Według ustaleń CBA b. dyrektor niedopełniając ciążącego na nim obowiązku terminowego i skutecznego dostarczenia oferty przetargowej Autosanu 28 lipca 2017 r. wyrządził spółce znaczną szkodę majątkową i wypełnił tym samym znamiona przestępstwa przeciwko obrotowi gospodarczemu – nadużycia zaufania.
Porównanie ofert
Kaczorek podał, że funkcjonariusze Biura porównując oferty Autosanu i firmy MAN, która jako jedyny oferent wygrała przetarg ustalili, że jeżeli oferta Autosanu byłaby złożona w terminie, zapewne zostałaby wybrana przez 2 Regionalną Bazę Logistyczną w Rembertowie, jako najkorzystniejsza.
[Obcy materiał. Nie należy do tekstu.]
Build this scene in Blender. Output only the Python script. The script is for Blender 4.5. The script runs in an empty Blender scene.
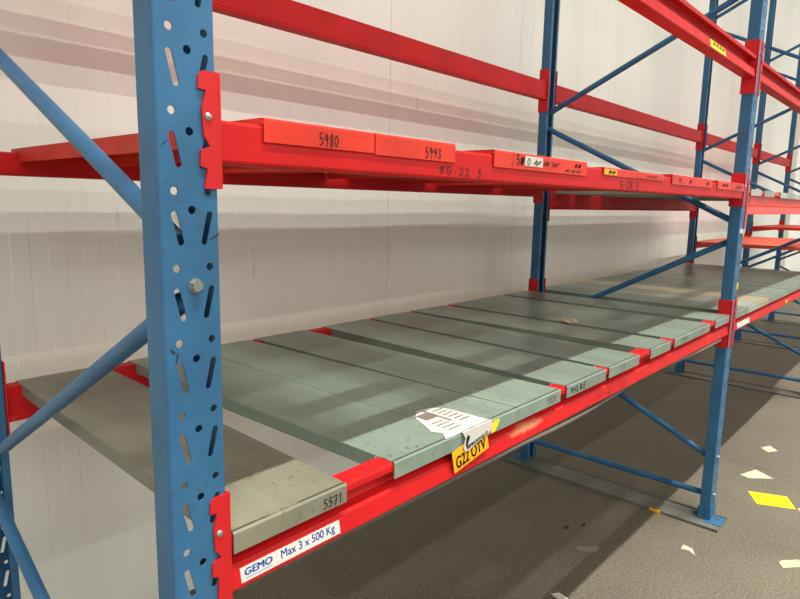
import bpy, bmesh, math, random
from mathutils import Vector, Matrix
random.seed(7)
S = bpy.context.scene
C = S.collection

# ------------------------------------------------------------ camera, world, lights, exposure
cam_d = bpy.data.cameras.new('camera'); cam = bpy.data.objects.new('camera', cam_d); C.objects.link(cam)
cr = Vector((0.66841, -0.74352, 0.02023)); cu = Vector((0.10227, 0.11881, 0.98764)); cf = Vector((0.73673, 0.65807, -0.15545))
R = Matrix((cr, cu, -cf)).transposed().to_4x4()
cam.matrix_world = Matrix.Translation((-0.38002, -0.74798, 1.54127)) @ R
cam_d.sensor_width = 36.0; cam_d.lens = 616.829 / 800 * 36; cam_d.clip_start = 0.02; cam_d.clip_end = 200
S.camera = cam
W = bpy.data.worlds.new('hall_light'); S.world = W; W.use_nodes = True
bg = W.node_tree.nodes['Background']; bg.inputs[0].default_value = (1.0, 0.955, 0.90, 1); bg.inputs[1].default_value = 1.0
# light of the surrounding hall: brighter towards the far walls, dim towards the dark roof
_t = W.node_tree; _g = _t.nodes.new('ShaderNodeTexCoord'); _s = _t.nodes.new('ShaderNodeSeparateXYZ'); _r = _t.nodes.new('ShaderNodeValToRGB')
_t.links.new(_g.outputs['Generated'], _s.inputs[0]); _t.links.new(_s.outputs['Z'], _r.inputs[0]); _t.links.new(_r.outputs[0], bg.inputs[0])
_e = _r.color_ramp.elements; _e[0].position = 0.0; _e[0].color = (1.30, 1.27, 1.20, 1); _e[1].position = 0.30; _e[1].color = (.05, .048, .044, 1)
_m = _e.new(0.14); _m.color = (.80, .78, .74, 1)

def strip_lamp(name, x, y, z, length, power, col=(1.0, 0.998, 0.93), width=0.12):
    d = bpy.data.lights.new(name, 'AREA'); d.shape = 'RECTANGLE'; d.size = length; d.size_y = width
    d.energy = power; d.color = col
    o = bpy.data.objects.new(name, d); C.objects.link(o); o.location = (x, y, z)
    return o
main = strip_lamp('ceiling_strip_light', 5, -1.78, 8.3, 34, 1400)   # louvred row over this aisle
main.data.spread = math.radians(50)
strip_lamp('ceiling_strip_light', 5, -6.5, 8.0, 44, 1250)          # rows over the aisles further out
strip_lamp('ceiling_strip_light', 5, -9.3, 8.0, 44, 1750)
strip_lamp('ceiling_strip_light', 5, -16.2, 8.0, 60, 2500)
S.view_settings.view_transform = 'Standard'; S.view_settings.look = 'None'
S.view_settings.exposure = 0.0; S.view_settings.gamma = 1.0; S.view_settings.use_curve_mapping = False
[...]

Funkcjonariusze przeprowadzili swoje wyliczenia na podstawie kryteriów oceny opisanych w Specyfikacji Istotnych Warunków Zamówienia dla przetargu, po weryfikacji spełnienia przez Autosan dodatkowych wymagań ofertowych.
Prowadził działalność gospodarczą spółki
Kaczorek przypomniał, że b. dyrektor był zobowiązany do zajmowania się działalnością gospodarczą spółki - w tym zapewnienia udziału spółki w przetargach publicznych na zakup autobusów, przygotowanie i dostarczenie także tej konkretnej oferty przetargowej.
Przetarg dla wojska na 26 autobusów pasażerskich prowadziła 2 Regionalna Bazę Logistyczna w Rembertowie.
O zawiadomieniu poinformowało wcześniej radio RMF FM.